Our blogger Davina Jelley reported on our presence at Bovey Tracey Craft Festival (7-9 June) that brought together six Somerset makers: Liz Clay, Rebecca Bruton, Lucy Large, Ria Burns, Jessica Palmer and Jan Ollis.

Since 2003 Mill Marsh Park in Bovey Tracey has been the location for one of the most loved contemporary craft events. During that time, it has consistently maintained its high standard, showcasing a selection of the UK’s most prestigious makers. The weekend attracts over 10,000 visitors, many of whom have loyally attended from the very beginning – they come to buy, participate in workshops and soak up the relaxed and inspiring atmosphere.

This year Somerset Art Works decided that it was high time to participate as an exhibitor, many of our members have individually showcased their work in the past, but as 2019 is SAW’s 25th Anniversary it was felt that the silver celebrations should be promoted further afield, to a new audience and The Craft Festival was the perfect match.

Throughout the weekend the SAW stand offered a series of relaxed drop in workshops and demonstrations by a selection of its members, who had also been commissioned to create a piece to celebrate the silver anniversary. Six domes, displayed six delicate individual pieces that represented the varied craft skills practiced within the county. There was a felt flower corsage by Liz Clay, heavily brocaded fabric scissors by Rebecca Bruton, a petite knitted jumper by Ria Burns and Jan Ollis had crocheted a bouquet of roses.

The day I volunteered as a host on the SAW stand, I was joined by SAW’s creative director Carol Carey and artists Lucy Large and Jessica Palmer. For her dome, Lucy had made a beautiful little wren from fine aluminium mesh, sewn together with silver wire and her workshop demonstrated how to make a similar little bird. Due to the nature of the material, the mesh can be sharp, so the morning workshop was aimed at an adult audience although under guidance older children were able to participate. Working with wire in such an unexpected way, Lucy plies it like fabric, proved very alluring to many that stopped by. One participant who explained to me that she just couldn’t bear to spend the evenings watching television, but just had to be creative went away with an impromptu kit to continue making on her return home. Another participant who specialised in making incredibly fine ceramic flowers shared her knowledge of making petals and leaves, inspiring one young girl to make a flower, which for me highlighted the relaxed nature of the workshop chat and skill sharing atmosphere of the festival. The heavy rain showers meant visitors were less inclined to wander at leisure and those absorbed in making were happy to be entertained while remaining dry – at one point there was a very focused, content atmosphere on the SAW stand, people ‘made’ while dogs slept under the table.

The afternoon continued with a bird theme as artist Jessica Palmer demonstrated the paper making skills she had used to create her silver heron, which was much admired throughout the weekend. In fact, all the domes created a great deal of attention and once people learned that they could possibly win one in our September raffle draw they were keen to buy tickets to enter. More details of how you can enter will be released soon.

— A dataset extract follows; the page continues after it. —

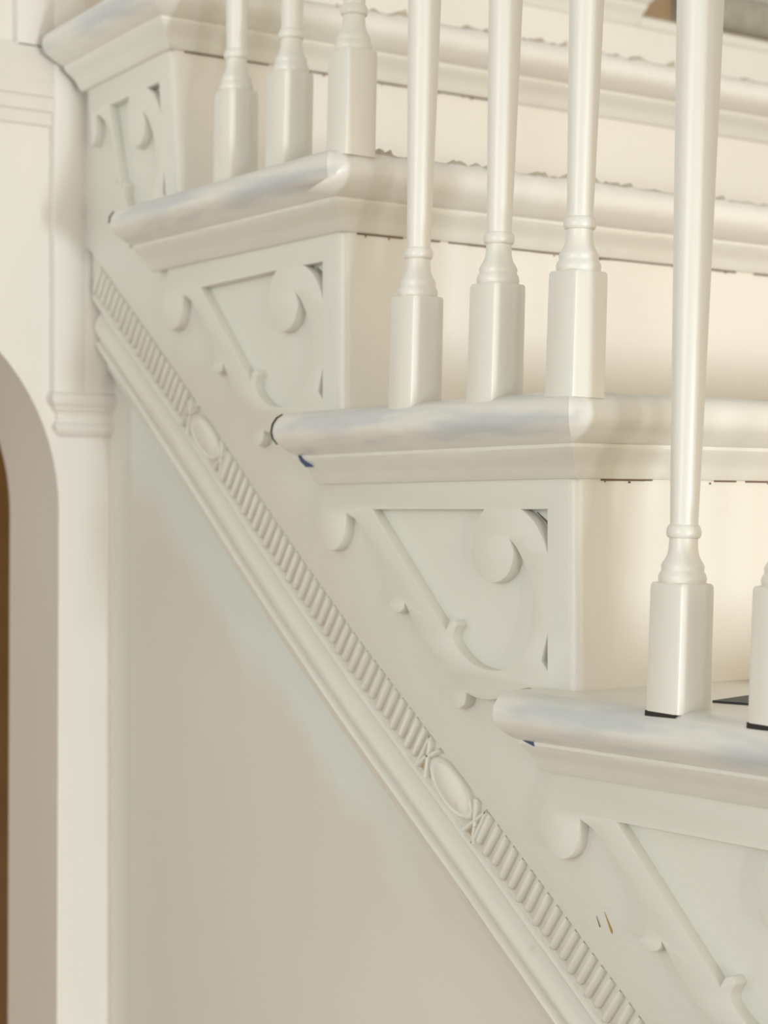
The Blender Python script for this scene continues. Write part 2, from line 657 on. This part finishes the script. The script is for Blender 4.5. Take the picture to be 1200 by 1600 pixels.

I got to chat with many passers-by, a handful were familiar with SAW, particularly the Open Studios format but it was encouraging to meet so many who were unaware of Somerset Art Works and were keen to seek out and visit during our anniversary year. It was also a great opportunity to inform the public about the educational and community projects that SAW conducts throughout the year, highlighting that the organisation is proactive for 52 weeks of the year not just 2! I also met with artists who were considering joining and it is always rewarding to encourage new members to join Somerset’s creative community and the professional support SAW can offer.

My time at the Craft Festival was thoroughly enjoyable, and I hope that Somerset Art Works is able to return as an exhibitor in future years.